Structural and electrochemical analysis of chemically synthesized microcubic architectured lead selenide thin films

The present work deals with the synthesis of lead selenide (PbSe) thin films by simple and cost-effective chemical bath deposition method with variation in deposition time. The structural, morphological, and electrochemical properties of as-deposited thin films were examined using characterization techniques such as X-ray diffraction spectroscopy (XRD), field-emission scanning electron microscopy (FE-SEM), X-ray photoelectron spectroscopy (XPS), cyclic voltammetry (CV), galvanostatic charge–discharge and electrochemical impedance spectroscopy.
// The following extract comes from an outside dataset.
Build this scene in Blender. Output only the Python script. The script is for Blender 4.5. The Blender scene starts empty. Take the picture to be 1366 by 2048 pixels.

XRD reveals formation of rock salt phase cubic structured PbSe. FE-SEM images show the formation of microcubic structured morphology. The existence of the PbSe is confirmed from the XPS analysis. On the other hand, CV curves show four reaction peaks corresponding to oxidation [PbSe and Pb(OH)₂] and reduction (PbO₂ and Pb(OH)₂) at the surface of PbSe thin films. The PbSe:2 sample deposited for 80 min. shows maximum specific capacitance of 454 ± 5 F g^{− 1} obtained at 0.25 mA cm^{− 2} current density. The maximum energy density of 69 Wh kg^{− 1} was showed by PbSe:2 electrode with a power density of 1077 W kg^{− 1}. Furthermore, electrochemical impedance studies of PbSe:2 thin film show 80 ± 3% cycling stability even after 500 CV cycles. Such results show the importance of microcubic structured PbSe thin film as an anode in supercapacitor devices.